India's PM Wants Rich Nations to Subsidize Cost for Poorer Countries

Reading audio





08 November 2009

With a key global climate change conference just a month away, India's leader is making a blunt call for concessions from the industrialized nations.


India's PM Wants Rich Nations to Subsidize Cost for Poorer Countries
Indian Prime Minister Manmohan Singh attends opening session of the World Economic Forum-India, 08 Nov 2009

Prime Minister Manmohan Singh pledged Sunday that his government will work for a positive outcome at next month's crucial United Nations summit on setting targets for carbon emissions. But Mr. Singh made it clear that the richest nations have to bear the brunt of the financial burden since they created the mess.

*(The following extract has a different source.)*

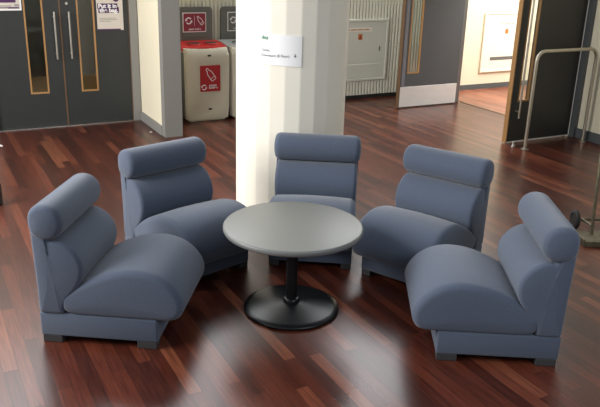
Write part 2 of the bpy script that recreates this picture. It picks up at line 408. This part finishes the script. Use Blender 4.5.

"The historic accumulation of CO2 is not as a result of anything that we have done," he said. "It is largely a consequence of 150 years of industrialization in the major developed countries of the world."

The prime minister, opening the World Economic Forum's India summit, said the traditional big polluters will need to subsidize technology for developing countries to cope with reducing greenhouse gas emissions.

The European Union has estimated that the price for that, by the year 2020, will total $150 billion annually.

India's stance, going into the Copenhagen summit, which begins December 6, is that poorer nations should be exempt from legally binding caps on carbon emissions.

The United States and other developed countries want India to reduce its share of carbon emissions, which is currently about four percent. Mr. Singh, in recent days, has said his government is not yet ready to quantify reduction targets but he has left the door open to that.

India and China are viewed as the key players for any deal at next month's summit. The two Asian giants are reluctant, however, of being put into any binding position that could slow their rapidly growing economies. They have made recent public pronouncements to work as a team in the multi-national climate change negotiations.